Small Eagle, Big Dragon: China’s Expanding Role in UN Peacekeeping

Small Eagle, Big Dragon: China’s Expanding Role in UN Peacekeeping

In recent years, China has stepped up its contribution to UN peacekeeping operations, particularly in countries where doing so aligns with its strategic interests. The US must take action to reassert its leadership role in this space, not just to check Beijing’s growing influence, but to demonstrate that it is fully invested in bringing peace, security and stability to challenged regions.

In the summer of 2021, to mark the 50th anniversary of China’s entry into the UN, Foreign Minister Wang Yi boasted of China’s peacekeeping efforts, highlighting that the country had fulfilled its pledge to establish an 8,000-member standby peacekeeping force, participated in 29 former and ongoing peacekeeping operations, and contributed more than 50,000 personnel. Wang declared, ‘China has met its responsibilities for upholding world peace.

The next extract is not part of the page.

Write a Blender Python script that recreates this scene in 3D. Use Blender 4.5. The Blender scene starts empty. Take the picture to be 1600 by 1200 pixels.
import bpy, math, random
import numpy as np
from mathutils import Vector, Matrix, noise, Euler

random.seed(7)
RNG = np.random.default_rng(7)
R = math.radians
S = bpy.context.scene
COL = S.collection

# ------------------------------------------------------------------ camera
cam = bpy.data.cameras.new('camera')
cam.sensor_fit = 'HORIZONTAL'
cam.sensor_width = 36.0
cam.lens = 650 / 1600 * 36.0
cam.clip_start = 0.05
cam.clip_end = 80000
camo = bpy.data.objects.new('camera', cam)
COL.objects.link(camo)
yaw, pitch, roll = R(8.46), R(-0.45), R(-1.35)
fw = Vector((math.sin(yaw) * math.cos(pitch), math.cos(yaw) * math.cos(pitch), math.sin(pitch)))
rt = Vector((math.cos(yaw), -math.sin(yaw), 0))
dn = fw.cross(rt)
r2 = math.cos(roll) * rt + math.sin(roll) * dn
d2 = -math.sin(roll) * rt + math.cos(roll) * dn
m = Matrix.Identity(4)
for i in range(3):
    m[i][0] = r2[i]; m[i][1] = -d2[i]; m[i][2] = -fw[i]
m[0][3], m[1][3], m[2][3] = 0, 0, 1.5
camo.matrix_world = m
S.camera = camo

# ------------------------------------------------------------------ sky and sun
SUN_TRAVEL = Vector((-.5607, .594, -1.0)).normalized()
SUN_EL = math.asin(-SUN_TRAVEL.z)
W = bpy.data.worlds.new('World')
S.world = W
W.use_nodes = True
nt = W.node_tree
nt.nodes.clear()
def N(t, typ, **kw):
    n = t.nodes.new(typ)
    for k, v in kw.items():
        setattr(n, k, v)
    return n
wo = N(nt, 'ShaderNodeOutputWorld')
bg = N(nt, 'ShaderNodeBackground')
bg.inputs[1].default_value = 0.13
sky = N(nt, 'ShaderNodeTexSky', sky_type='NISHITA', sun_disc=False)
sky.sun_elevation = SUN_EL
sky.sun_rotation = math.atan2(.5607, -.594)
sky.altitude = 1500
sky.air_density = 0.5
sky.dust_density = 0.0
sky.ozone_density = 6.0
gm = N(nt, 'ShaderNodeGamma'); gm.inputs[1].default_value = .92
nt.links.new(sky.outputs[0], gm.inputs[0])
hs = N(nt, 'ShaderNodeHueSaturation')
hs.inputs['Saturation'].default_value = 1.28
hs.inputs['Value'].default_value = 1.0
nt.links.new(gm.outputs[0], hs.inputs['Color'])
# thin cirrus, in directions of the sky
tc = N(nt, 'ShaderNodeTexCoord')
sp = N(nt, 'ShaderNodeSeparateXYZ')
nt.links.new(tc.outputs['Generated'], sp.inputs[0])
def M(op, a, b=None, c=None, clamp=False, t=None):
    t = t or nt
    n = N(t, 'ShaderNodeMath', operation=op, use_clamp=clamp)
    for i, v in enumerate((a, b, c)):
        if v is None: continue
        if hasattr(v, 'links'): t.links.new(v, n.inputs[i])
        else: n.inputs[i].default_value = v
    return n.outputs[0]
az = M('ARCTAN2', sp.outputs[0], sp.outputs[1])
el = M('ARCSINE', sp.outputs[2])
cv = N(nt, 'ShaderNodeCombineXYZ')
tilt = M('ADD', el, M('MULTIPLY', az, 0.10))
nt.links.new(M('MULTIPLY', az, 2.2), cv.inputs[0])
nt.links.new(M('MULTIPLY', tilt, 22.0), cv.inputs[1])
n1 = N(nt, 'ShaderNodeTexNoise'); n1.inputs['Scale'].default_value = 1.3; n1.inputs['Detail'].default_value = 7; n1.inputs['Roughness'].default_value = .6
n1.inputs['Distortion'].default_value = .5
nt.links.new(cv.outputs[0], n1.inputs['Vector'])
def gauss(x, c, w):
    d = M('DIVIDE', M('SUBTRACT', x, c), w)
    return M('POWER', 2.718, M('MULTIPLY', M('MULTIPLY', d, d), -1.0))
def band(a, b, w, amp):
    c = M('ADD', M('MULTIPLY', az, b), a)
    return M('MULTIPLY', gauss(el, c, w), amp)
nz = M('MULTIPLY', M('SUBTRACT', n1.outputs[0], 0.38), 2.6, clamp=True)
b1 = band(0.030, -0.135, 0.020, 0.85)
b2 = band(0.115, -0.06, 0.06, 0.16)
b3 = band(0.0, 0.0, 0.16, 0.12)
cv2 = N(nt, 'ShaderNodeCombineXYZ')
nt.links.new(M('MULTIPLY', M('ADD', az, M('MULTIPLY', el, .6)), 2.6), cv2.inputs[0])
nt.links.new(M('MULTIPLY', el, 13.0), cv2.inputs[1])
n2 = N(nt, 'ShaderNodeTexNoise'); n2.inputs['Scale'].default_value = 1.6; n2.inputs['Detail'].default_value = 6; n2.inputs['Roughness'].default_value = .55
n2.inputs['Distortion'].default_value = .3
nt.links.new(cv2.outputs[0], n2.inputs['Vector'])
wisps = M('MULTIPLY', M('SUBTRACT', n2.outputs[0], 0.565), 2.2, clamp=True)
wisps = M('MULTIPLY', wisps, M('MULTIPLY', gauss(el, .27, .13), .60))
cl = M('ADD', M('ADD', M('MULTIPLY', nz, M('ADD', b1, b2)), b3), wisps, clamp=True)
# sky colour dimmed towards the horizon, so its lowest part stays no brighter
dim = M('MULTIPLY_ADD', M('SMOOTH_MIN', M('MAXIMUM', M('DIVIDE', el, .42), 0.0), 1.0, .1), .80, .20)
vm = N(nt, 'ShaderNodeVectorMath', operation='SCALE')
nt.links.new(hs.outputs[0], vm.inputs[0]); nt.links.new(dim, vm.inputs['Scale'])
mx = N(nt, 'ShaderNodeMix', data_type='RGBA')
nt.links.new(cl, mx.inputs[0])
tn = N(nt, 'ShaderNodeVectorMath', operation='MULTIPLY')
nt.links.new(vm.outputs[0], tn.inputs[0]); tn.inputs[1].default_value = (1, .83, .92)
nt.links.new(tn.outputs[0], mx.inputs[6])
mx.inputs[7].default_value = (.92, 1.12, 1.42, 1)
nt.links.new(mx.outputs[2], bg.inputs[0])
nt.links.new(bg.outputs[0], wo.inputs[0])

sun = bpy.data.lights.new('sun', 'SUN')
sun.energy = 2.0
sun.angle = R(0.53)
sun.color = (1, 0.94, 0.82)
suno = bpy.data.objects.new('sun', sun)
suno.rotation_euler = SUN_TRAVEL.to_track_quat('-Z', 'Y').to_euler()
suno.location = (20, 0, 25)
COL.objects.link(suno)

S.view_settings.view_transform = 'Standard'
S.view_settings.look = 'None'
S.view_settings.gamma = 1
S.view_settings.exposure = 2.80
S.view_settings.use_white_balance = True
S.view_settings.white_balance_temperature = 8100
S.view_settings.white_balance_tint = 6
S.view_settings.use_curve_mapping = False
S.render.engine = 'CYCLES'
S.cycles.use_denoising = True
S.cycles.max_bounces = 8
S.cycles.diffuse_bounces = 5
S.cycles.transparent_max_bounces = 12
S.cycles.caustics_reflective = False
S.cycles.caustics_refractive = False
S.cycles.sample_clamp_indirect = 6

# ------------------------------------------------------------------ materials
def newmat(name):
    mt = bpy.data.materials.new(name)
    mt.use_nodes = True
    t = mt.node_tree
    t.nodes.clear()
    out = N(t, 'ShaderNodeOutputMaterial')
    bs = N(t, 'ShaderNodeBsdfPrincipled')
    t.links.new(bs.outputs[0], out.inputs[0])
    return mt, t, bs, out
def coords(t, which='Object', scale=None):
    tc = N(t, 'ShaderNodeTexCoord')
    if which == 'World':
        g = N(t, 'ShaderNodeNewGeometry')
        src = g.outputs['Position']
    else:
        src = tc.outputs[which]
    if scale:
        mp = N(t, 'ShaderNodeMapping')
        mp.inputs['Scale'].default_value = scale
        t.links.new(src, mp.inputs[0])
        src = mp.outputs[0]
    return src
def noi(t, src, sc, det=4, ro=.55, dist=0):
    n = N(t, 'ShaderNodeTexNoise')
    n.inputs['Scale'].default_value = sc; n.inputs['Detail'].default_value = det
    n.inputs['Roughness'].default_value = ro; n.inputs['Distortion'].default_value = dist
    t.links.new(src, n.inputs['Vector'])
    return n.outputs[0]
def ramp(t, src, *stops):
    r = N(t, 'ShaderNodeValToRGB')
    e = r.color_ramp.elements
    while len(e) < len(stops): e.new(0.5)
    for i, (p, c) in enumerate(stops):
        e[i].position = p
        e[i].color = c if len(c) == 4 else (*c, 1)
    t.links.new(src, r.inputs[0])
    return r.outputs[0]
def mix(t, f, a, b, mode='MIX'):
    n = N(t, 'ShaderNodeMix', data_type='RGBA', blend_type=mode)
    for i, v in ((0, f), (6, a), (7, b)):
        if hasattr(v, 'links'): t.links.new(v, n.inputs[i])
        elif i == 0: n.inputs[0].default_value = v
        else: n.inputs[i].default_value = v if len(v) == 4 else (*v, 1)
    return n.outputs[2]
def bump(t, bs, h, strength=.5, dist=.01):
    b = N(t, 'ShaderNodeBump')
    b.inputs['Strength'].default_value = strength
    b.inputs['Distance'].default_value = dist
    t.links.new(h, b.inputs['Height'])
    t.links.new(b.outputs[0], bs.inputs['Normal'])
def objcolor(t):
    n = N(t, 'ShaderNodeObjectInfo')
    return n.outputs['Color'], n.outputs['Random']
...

Over the past 50 years, China has taken the side of fairness, upholding equality and opposing interference in other countries’ internal affairs, power politics and hegemonism’. He emphasised that China’s active involvement was a major departure from its longstanding policy of not participating in UN peacekeeping missions, which – from Beijing’s point of view –strategists and policymakers had underappreciated for too many years.

By most accounts, the international community widely appreciates China’s growing contribution due to the unprecedented demand for UN peacekeeping. Today’s peacekeeping missions are increasingly complex in terms of the scale and scope of their mandates. However, China’s expanding role in peace operations highlights its growing prominence within the UN. This development directly challenges the US’s strategic influence and its broader role as leader of the rules-based international order. It is essential to recognise that peacekeeping, stabilisation and large-scale combat operations are not mutually exclusive. Instead, peace operations should be viewed through the lens of strategic competition which the US government can use to its advantage while assisting populations in need.